Saturday 22 March 2014

Roving Records - Land East of the Railway Line: 19/03/2014

Recently I've been really spoiled by warm and sunny weather, so I had to give myself a kick to get outside on this cool, blustery day.

Underside of a Mink: the colour is quite beautiful but the fur is rather oily in texture

On the way to the site, along the A23 was a grim but still an interesting find: a squashed American Mink (Neovison vison), which came off worse after meeting a car. I've seen plenty of tracks and droppings around our streams and rivers, but I've yet to see a live one. American Mink were brought in and farmed in the UK for their fur before it was banned in the '90s. Sadly this practice still goes on in European countries and the US. The descendants of the escapees here are an invasive species and voracious predators, thought to be at least partly responsible for the decline of the UK's Water Voles.
   
Scots Pine and Birch trees dominate the entrance of Upper Picketts Wood

Into Upper Picketts Wood and a colony of Jackdaws were making the most of the stiff breeze, leaping off the trees and being buffeted happily about. A group of Goldfinches high up in the Scots Pine were also singing lusitly, a sound which I normally associate with my housing estate.

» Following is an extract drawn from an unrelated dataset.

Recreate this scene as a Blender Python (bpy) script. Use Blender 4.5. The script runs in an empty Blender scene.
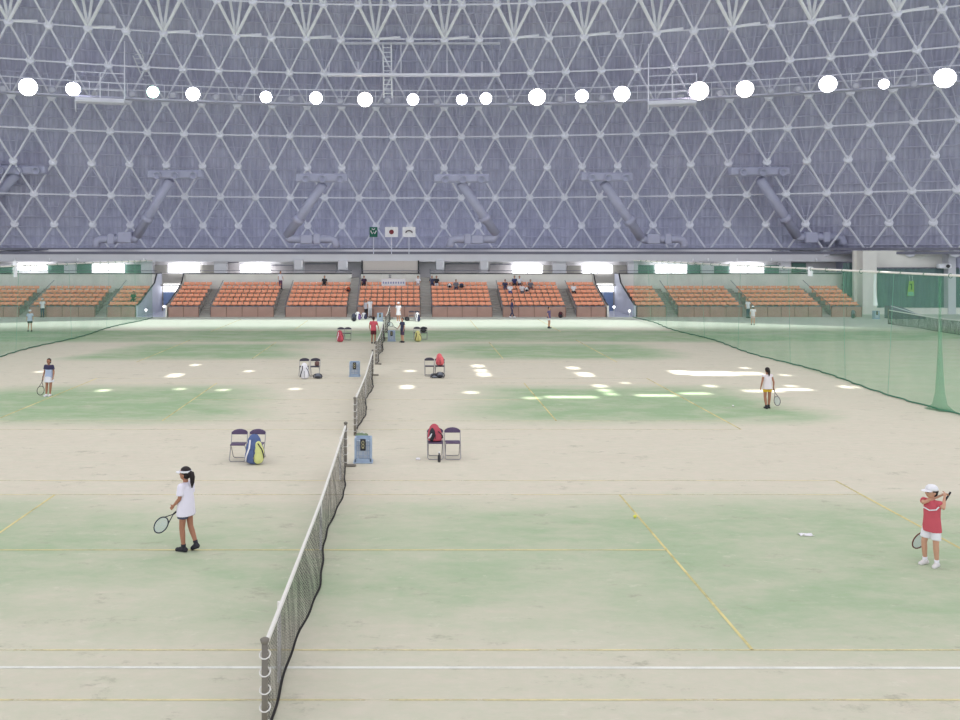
import bpy, math, random
from mathutils import Vector, Matrix
random.seed(7)
PI = math.pi
SC = bpy.context.scene
COL = SC.collection

# ------------------------------------------------------------------ camera geometry (level camera, shifted lens)
CAMH, FPX, VX, VY = 5.55, 890.0, 410.0, 250.0
def P(px, py, Y):                      # a photo pixel at depth Y
    return Vector(((px - VX) / FPX * Y, Y, CAMH - (py - VY) / FPX * Y))
def G(px, py):                         # a photo pixel on the floor
    Y = CAMH * FPX / (py - VY)
    return Vector(((px - VX) / FPX * Y, Y, 0.0))

# ------------------------------------------------------------------ materials
MATS = {}
def lin(c):
    return tuple((x / 255 / 12.92) if x / 255 <= 0.04045 else ((x / 255 + 0.055) / 1.055) ** 2.4 for x in c)
def mat(name, rgb, rough=0.6, var=0.12, scale=6.0, metal=0.0, spec=0.3):
    """a plain material with a little procedural mottling; rgb in 0..255"""
    if name in MATS: return MATS[name]
    m = bpy.data.materials.new(name); m.use_nodes = True
    nt = m.node_tree; b = nt.nodes['Principled BSDF']
    c = lin(rgb)
    tc = nt.nodes.new('ShaderNodeTexCoord'); nz = nt.nodes.new('ShaderNodeTexNoise')
    nz.inputs['Scale'].default_value = scale; nz.inputs['Detail'].default_value = 3
    mx = nt.nodes.new('ShaderNodeMix'); mx.data_type = 'RGBA'
    mx.inputs['A'].default_value = (*[x * (1 - var) for x in c], 1)
    mx.inputs['B'].default_value = (*[min(1, x * (1 + var)) for x in c], 1)
    nt.links.new(tc.outputs['Object'], nz.inputs['Vector'])
    nt.links.new(nz.outputs['Fac'], mx.inputs['Factor'])
    nt.links.new(mx.outputs['Result'], b.inputs['Base Color'])
    b.inputs['Roughness'].default_value = rough; b.inputs['Metallic'].default_value = metal
    b.inputs['Specular IOR Level'].default_value = spec
    MATS[name] = m; return m
def emis(name, rgb, strength):
    if name in MATS: return MATS[name]
    m = bpy.data.materials.new(name); m.use_nodes = True
    nt = m.node_tree; nt.nodes.remove(nt.nodes['Principled BSDF'])
    e = nt.nodes.new('ShaderNodeEmission'); e.inputs['Color'].default_value = (*lin(rgb), 1); e.inputs['Strength'].default_value = strength
    nt.links.new(e.outputs[0], nt.nodes['Material Output'].inputs[0])
    MATS[name] = m; return m
class N:                                # tiny node helper
    def __init__(s, m): s.nt = m.node_tree
    def n(s, t, **k):
        o = s.nt.nodes.new(t)
        for a, v in k.items(): setattr(o, a, v)
        return o
    def put(s, sock, v):
        if hasattr(v, 'is_output'): s.nt.links.new(v, sock)
        else: sock.default_value = v
    def math(s, op, a, b=0.0, c=None):
        o = s.n('ShaderNodeMath', operation=op); s.put(o.inputs[0], a); s.put(o.inputs[1], b)
        if c is not None: s.put(o.inputs[2], c)
        return o.outputs[0]
    def smooth(s, v, a, b, lo=0.0, hi=1.0):
        o = s.n('ShaderNodeMapRange', interpolation_type='SMOOTHSTEP'); s.put(o.inputs[0], v)
        o.inputs[1].default_value = a; o.inputs[2].default_value = b; o.inputs[3].default_value = lo; o.inputs[4].default_value = hi
        return o.outputs[0]
    def mix(s, f, a, b):
        o = s.n('ShaderNodeMix', data_type='RGBA'); s.put(o.inputs['Factor'], f)
        for k, v in (('A', a), ('B', b)):
            if isinstance(v, tuple): o.inputs[k].default_value = (*v, 1)
            else: s.put(o.inputs[k], v)
        return o.outputs['Result']
    def noise(s, vec, scale, detail=4, rough=0.55):
        o = s.n('ShaderNodeTexNoise'); s.put(o.inputs['Vector'], vec)
        o.inputs['Scale'].default_value = scale; o.inputs['Detail'].default_value = detail; o.inputs['Roughness'].default_value = rough
        return o.outputs['Fac']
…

The woodlands are really alive with bird song at the moment, in particular Wrens, Robins, Goldfinches, Great Tits and Chaffinches. Great-spotted Woodpeckers were drumming and a Green Woodpecker was 'yaffling' in the distance. I regularly hear a Marsh Tit around the entrance to Goat Meadow and have occasionally seen a pair flitting around together. I really like its shrill 'pit-choo' calls, which can feel like a greeting, though in actuality is telling me 'where to go'.



I was sneaking a look under the reptile refugia around the meadow, when something which looked like a massive rubber snake draped over a branch caught my eye...

Refugia at the Grass Snake boulevard

A rubber snake

It was in fact a very real and pretty massive Grass Snake! It's close to a meter long and I've seen this big ol' female in the same spot last year. I was hoping she wouldn't mind our rennovating her brash pile, which was breaking down and getting a bit sparse, but it seems to have gone down nicely.

Grass Snake (Natrix natrix)

On to checking the hedgehog tracking tunnels, kindly lent by one of our Ecology volunteers George. We are hoping to get some indication of Hedgehog activity on our sites...

A Hedgehog tracking tunnel - corrugated plastic with an ink pad and pieces of plain paper at either end


They were baited with spam and tinned sweetcorn, as like some humans, most mammals don't seem to be that fussy! After just one night, all the food was gone and left behind were lots of little inky mammal tracks. Sadly no hedgehog prints yet, although it was probably a bit of a long shot.

These tiny tracks are most likely from Field Voles and Common Shrews

Halfway through checking the tunnels, I spotted two bees hawking over the grass... I had a quick sweep of my net and one got away, but I snagged this cute little fella - a mining bee of the Andrena genus.

Male Andrena spp. As well as two large compound eyes, you can see the three ocelli (simple eyes) on the top of his head which assist with light detection and navigation

I was told it is probably the Small Sallow Mining-bee (Andrena praecox), one of the earlier species to be out and about. Male Andrenas can all look pretty similar so I would need to use an identification key to be sure, but as I am pretty tight for time, I let it go.

He was released on Blackthorn flowers, though it might have preferred a Willow catkin

Finally, under the reptile refugia I am also finding many of these little click beetles...


Elaterida is the Click Beetle family and consists of 73 species in the British Isles

At some point I will have a crack at using some invertebrate identification keys, but right now I am on a steep learning curve in terms of Airport and Aerodrome Ecology, so it is on the back burner!